An energy sharing framework for improving load supply and renewable energy utilization in high-altitude area energy systems

Energy agents such as villages, ranchlands, and hydrogen refueling stations in high-altitude areas are located far from the main power grid and rely on renewable energy for their power supply. However, limited supply capacity and system flexibility challenge their sustainable operation. This paper proposes a dual-layer energy sharing framework to enhance load supply and local renewable energy utilization in these areas. First, neighboring villages and pastures are aggregated, and a composite energy storage provider is introduced to offer diversified shared energy storage services, constructing the inner-layer model of the framework and enhancing the energy utilization patterns of villages and pastures. Second, oxygen production equipment will be deployed at renewable energy stations to provide electricity and oxygen supply. Through peer-to-peer energy sharing, interconnection among renewable energy stations, hydrogen refueling stations, and villages/pastures will be achieved, further enhancing the flexibility of the framework.

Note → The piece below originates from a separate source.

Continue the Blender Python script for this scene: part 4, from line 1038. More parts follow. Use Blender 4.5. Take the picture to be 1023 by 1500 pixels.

Finally, the framework will be optimized in a distributed manner using a bi-level alternating direction method of multipliers (ADMM), with a case study focusing on the Tibet region of China. Results indicate that the framework elevates the load supply rate in villages and pastures to above 95 % despite the constrained energy supply, with distributed renewable energy achieving 100 % absorption. Furthermore, it significantly improves the energy absorption rate at renewable energy stations from 90.97 % to 95.17 %, offering a viable solution for sustainable energy operations in high-altitude areas.